Surrender to the geographers? Never!

A few days ago at GFZ Potsdam we discussed whether we should continue fighting for the power of defining the term "geoinformatics" or whether we should leave the term for the geographers to play with and adopt something new. We decided to keep the term ... for now.

I remember distinctly from varsity in the 1990ies when someone suggested that we would need something like "biogeochemistry". This sounded really over the top at a time when "geochemistry" was already as interdisciplinary as one could go.
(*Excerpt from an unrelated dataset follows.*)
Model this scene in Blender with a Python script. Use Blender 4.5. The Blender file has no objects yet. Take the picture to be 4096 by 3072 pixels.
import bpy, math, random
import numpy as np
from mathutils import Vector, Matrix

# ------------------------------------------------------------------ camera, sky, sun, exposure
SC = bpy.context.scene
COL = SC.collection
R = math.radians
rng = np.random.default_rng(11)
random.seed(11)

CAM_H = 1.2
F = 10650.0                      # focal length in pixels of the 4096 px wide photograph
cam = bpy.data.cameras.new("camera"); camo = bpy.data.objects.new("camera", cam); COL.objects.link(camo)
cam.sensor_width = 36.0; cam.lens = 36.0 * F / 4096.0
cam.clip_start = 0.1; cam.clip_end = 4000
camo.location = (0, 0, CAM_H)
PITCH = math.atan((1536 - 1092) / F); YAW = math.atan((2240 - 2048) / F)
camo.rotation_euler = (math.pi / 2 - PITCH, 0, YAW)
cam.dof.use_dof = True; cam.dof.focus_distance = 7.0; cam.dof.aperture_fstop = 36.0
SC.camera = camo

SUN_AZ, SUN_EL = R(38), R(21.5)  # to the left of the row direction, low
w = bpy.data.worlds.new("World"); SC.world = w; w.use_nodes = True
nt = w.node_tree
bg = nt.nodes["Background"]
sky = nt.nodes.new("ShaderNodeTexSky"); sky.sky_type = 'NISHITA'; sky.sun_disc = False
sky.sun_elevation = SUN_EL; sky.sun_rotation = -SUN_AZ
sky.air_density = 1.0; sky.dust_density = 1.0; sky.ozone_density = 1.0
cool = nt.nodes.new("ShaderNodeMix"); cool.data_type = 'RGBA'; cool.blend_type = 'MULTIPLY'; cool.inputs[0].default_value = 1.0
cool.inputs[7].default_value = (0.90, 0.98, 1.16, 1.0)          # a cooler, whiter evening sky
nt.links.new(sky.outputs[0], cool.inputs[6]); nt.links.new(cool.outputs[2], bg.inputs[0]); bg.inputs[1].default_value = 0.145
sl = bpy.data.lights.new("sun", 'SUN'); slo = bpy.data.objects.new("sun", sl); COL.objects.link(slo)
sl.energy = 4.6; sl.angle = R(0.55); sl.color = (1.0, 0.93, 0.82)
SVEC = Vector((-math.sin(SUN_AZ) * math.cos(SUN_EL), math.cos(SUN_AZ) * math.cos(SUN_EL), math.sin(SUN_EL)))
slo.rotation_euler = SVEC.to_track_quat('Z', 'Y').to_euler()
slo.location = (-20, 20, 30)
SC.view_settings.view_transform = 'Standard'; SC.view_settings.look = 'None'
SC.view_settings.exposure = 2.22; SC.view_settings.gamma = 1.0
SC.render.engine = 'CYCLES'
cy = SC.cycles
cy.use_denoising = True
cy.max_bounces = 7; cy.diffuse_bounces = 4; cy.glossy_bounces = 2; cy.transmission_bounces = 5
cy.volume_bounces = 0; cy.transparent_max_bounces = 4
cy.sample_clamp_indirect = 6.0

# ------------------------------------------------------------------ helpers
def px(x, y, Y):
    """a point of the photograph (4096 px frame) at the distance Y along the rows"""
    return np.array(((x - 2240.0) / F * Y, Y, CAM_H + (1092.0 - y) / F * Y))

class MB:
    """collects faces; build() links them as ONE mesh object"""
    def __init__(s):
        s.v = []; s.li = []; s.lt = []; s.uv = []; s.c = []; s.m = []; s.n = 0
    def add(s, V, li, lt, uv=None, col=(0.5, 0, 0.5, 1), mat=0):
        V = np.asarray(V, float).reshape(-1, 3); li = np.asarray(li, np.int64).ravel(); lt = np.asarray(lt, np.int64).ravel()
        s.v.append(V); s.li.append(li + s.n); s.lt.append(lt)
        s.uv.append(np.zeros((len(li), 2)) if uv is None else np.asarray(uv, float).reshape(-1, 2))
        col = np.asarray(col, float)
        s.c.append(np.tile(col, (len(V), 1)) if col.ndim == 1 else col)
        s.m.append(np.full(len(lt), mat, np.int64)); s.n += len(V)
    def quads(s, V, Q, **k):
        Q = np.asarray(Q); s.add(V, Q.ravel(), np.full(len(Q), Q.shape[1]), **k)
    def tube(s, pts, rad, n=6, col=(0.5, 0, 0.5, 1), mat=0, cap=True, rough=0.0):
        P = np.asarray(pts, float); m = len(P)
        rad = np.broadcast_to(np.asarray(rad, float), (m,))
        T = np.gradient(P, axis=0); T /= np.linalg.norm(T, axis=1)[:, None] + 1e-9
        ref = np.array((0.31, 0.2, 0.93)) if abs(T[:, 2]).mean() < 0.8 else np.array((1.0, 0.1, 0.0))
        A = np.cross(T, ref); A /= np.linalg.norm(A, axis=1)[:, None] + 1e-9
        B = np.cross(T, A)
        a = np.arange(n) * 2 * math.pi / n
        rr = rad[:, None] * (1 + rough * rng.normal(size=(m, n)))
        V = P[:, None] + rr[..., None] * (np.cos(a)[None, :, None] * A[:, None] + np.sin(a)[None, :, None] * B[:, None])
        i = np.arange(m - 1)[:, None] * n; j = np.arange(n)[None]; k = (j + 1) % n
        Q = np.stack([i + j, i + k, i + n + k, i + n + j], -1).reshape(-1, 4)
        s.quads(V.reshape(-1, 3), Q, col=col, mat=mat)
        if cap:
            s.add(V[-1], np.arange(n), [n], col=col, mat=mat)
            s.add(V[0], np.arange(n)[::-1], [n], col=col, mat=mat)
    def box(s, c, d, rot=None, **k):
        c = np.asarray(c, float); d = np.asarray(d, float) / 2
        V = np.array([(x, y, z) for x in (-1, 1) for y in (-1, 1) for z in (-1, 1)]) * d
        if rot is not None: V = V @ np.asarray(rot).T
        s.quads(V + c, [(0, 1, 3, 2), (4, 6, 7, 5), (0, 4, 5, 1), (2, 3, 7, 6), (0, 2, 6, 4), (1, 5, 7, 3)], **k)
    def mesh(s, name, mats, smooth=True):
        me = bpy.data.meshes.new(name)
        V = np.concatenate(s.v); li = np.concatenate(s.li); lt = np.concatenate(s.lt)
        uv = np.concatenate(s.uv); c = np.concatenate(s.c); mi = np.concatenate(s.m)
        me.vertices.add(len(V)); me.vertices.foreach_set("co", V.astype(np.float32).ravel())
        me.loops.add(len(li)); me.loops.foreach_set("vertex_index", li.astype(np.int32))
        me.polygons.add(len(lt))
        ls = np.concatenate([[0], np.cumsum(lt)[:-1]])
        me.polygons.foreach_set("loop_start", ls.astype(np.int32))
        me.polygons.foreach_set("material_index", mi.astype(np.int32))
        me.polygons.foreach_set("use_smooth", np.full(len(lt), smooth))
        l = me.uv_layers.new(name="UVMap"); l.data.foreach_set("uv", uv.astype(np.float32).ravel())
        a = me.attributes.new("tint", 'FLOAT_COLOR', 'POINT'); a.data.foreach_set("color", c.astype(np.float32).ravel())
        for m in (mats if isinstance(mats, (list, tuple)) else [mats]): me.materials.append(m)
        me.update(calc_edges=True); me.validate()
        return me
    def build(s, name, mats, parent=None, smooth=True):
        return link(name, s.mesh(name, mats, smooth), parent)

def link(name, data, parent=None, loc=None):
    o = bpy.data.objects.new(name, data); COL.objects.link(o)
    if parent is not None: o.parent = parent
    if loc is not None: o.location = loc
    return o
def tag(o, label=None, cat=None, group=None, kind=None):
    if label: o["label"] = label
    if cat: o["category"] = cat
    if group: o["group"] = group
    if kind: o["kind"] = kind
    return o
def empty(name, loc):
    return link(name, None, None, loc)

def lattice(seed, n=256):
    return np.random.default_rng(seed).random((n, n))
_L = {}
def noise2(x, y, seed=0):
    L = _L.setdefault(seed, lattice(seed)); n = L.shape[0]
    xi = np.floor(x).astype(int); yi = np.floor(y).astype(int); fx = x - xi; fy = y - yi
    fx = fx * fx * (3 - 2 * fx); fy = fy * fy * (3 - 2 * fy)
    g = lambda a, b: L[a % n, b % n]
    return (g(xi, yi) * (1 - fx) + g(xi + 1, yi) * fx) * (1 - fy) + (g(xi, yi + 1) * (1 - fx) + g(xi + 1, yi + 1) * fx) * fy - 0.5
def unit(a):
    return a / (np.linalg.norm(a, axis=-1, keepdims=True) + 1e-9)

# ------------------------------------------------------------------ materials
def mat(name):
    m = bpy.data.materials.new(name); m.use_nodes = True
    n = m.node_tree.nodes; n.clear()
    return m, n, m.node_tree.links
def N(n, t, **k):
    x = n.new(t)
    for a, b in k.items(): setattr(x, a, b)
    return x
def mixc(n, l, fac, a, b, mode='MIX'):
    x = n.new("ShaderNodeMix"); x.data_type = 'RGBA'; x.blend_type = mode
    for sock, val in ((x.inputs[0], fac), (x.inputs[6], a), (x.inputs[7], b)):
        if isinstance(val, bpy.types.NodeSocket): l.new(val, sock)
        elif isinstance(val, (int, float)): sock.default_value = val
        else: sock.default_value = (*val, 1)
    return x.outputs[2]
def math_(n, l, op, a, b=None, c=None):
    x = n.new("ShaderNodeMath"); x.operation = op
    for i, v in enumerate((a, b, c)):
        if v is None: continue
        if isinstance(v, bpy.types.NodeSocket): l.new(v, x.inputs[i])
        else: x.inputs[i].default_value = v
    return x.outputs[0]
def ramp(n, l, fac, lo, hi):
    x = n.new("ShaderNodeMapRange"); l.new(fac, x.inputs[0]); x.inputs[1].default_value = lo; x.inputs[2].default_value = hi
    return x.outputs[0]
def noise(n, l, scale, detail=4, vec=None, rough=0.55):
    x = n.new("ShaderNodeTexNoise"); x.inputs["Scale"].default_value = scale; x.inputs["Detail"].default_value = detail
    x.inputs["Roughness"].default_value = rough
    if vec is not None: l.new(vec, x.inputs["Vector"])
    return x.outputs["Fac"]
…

The time for "biogeoinformatics" will come, but for now I refuse to surrender the term "geoinformatics" to the geographers.

Friday, February 1, 2008

Surrender! Geoinformatics is GIS and we do 'biogeoinformatics'

Most people associate the term geoinformatics with geospatial information systems (GIS). Encyclopedia Brittanica online links the term with an article about geographic information systems. The Wikipedia entry for geoinformatics - despite giving a quite broad definition in the first sentence- also suggests this in it's definiton for the term.
But of course the term geoinformatics has a much broader scope, in my opinion it is covering any aspect of informatics in earth sciences. However, as the term was first adopted by geographers for geospatial info systems decades ago, geoinformatics will probably always remain (sniff..) .. GIS and remote sensing stuff.
In this light, is geoinformatics really the kind of science we actually are doing at Snet? Probably not. During the last years we have organized conference sessions which we called something like 'geoinformatics for sedimentology, stratigraphy and paleontology'. Yes, we indeed had some problems to correctly label our field of interest.
Today I found this page about biogeoinformatics of hexacorals and I thought: ..halleluja.. this is exactly what we are doing: bio-geo-informatics! Normally I hate these combinations of paleo-, bio-, geo-, chem-, phys- like paleobiochemical cycles of bla bla, but hey, we indeed do a bit of 'bio' and a bit of 'geo' and a bit of informatics, Bingo!
So I decided to surrender! I confess we are not doing geoinformatics, we are doing geobioinformatics, sorry: biogeoinformatics.